Talk and conversation with Brandon LaBelle and Marianne Heier
THURS 8.9.2016
5PM-7PM
Partisan Café
Bergen Gamle Brannstasjon
Rådstuplassen 9,
5014 Bergen (Entrance at Christies gate)
To open The Imaginary Republic series, artists Marianne Heier and Brandon LaBelle will consider the relation between art and economy, and how grass-roots initiatives in Norway and the US have led to particular visions and models for public cultural funding as well as expressions of radical solidarity.
The Imaginary Republic looks at questions of public life and civic culture in today’s global environment, and how recent economic, social and political unrest have led to an intensification of grass-roots initiatives, artistic activism, and forms of public commoning. The project positions itself as a creative and critical dialogue within this context, and aims to investigate strategies and formations of dissident imagination, meager hopes and creative instituting.
These issues and concerns will be addressed through a series of talks and discussions led by participating artists and researchers with a particular focus on forms of critical togetherness and emancipatory practices. In particular, the project searches for ways to engage public life as the basis for intensities of cultural imagination and considers artistic means for renewing people power.
The series of talks is run parallel to the related exhibition at Tag Team Studios (Openings: September 9th & 22nd – 19:00h).
For more details:
http://www.tag-team.no
https://theimaginaryrepublic.wordpress.com
Bio:
Marianne Heier is an artist based in Oslo. In her projects she often explores specific institutions ‘from the inside’. Her work can be seen as situated within an institution-critical artistic tradition; but Heier’s critique from the inside is more often the result of personal engagement, motivated by personal, lived experience, than of a calculated, strategic institution-critical praxis. Questions related to economy and the circulation of value are central in her work, and she has often used gifts as an artistic strategy. Her recent solo exhibitions and projects in public space include ”Orfeus”, Kunstnernes Hus, Oslo (2013), ”Surplus”, Bergen kunsthall (2012), ”Jamais – Toujours,” Stenersen Museum, Oslo (2010); ”Saga Night”, Maihaugen, Lillehammer (2008); Pioneer, ROM, Oslo (2007); and Waldgänger, KORO, Hammerfest (2008). She has participated in group exhibitions at a number of institutions such as the National Museum for Art, Architecture and Design (2008 and 2014), Malmö art museum (2013), Trondheim Art Museum (2013), Kunsthall Oslo (2011); Hiap, Helsinki (2010); Overgaden, Copenhagen (2009); and Henie Onstad Art Centre (2009).
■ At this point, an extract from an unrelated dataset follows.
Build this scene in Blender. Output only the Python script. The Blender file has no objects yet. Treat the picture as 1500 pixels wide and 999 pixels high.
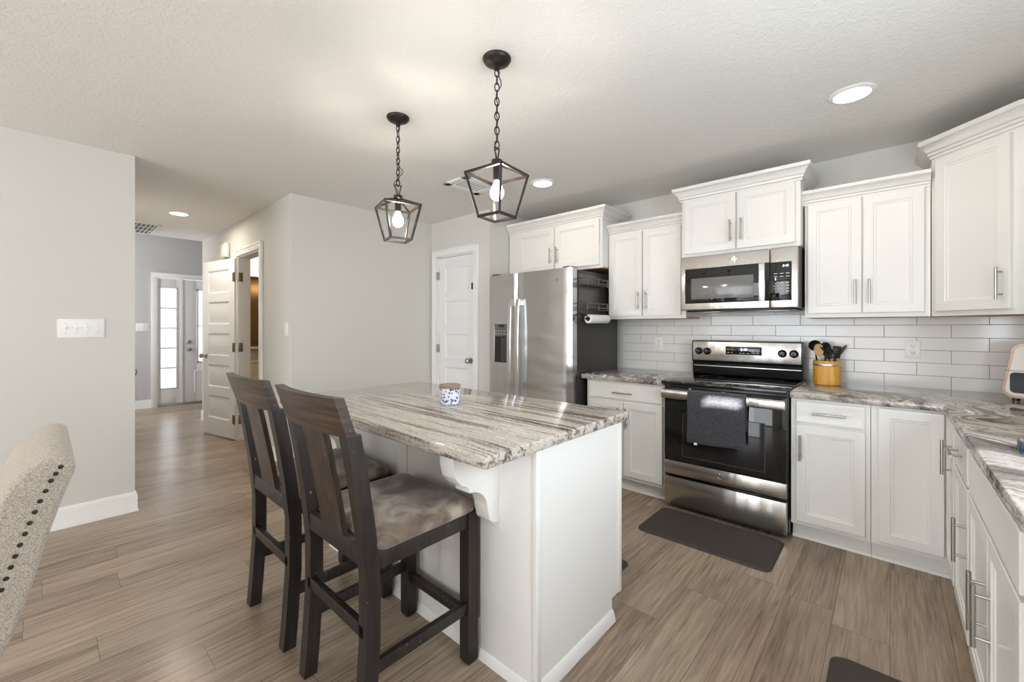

Brandon LaBelle is an artist, writer and theorist working with sound culture, voice, and questions of agency. He develops and presents artistic projects and performances within a range of international contexts, often working collaboratively and in public. His work has been presented at South London Gallery, London (2016), Liquid Architecture, Melbourne (2015), Marrakech Biennial (2014), General Public, Berlin (2013), Whitney Museum, NY (2012), Image Music Text, London (2011), Sonic Acts, Amsterdam (2010), A/V Festival, Newcastle (2008, 2010), Tramway, Glasgow (2010), Museums Quartier/ Tonspur, Vienna (2009), and 7th Bienal do Mercosul, Porto Allegro (2009). Also a prolific writer, his books include Lexicon of the Mouth: Poetics and Politics of Voice and the Oral Imaginary (2014), Diary of an Imaginary Egyptian (2012), Acoustic Territories: Sound Culture and Everyday Life (2010), and Background Noise: Perspectives on Sound Art (2015; 2006). He is the editor of Errant Bodies Press and Professor at the Bergen Academy of Art and Design, Norway.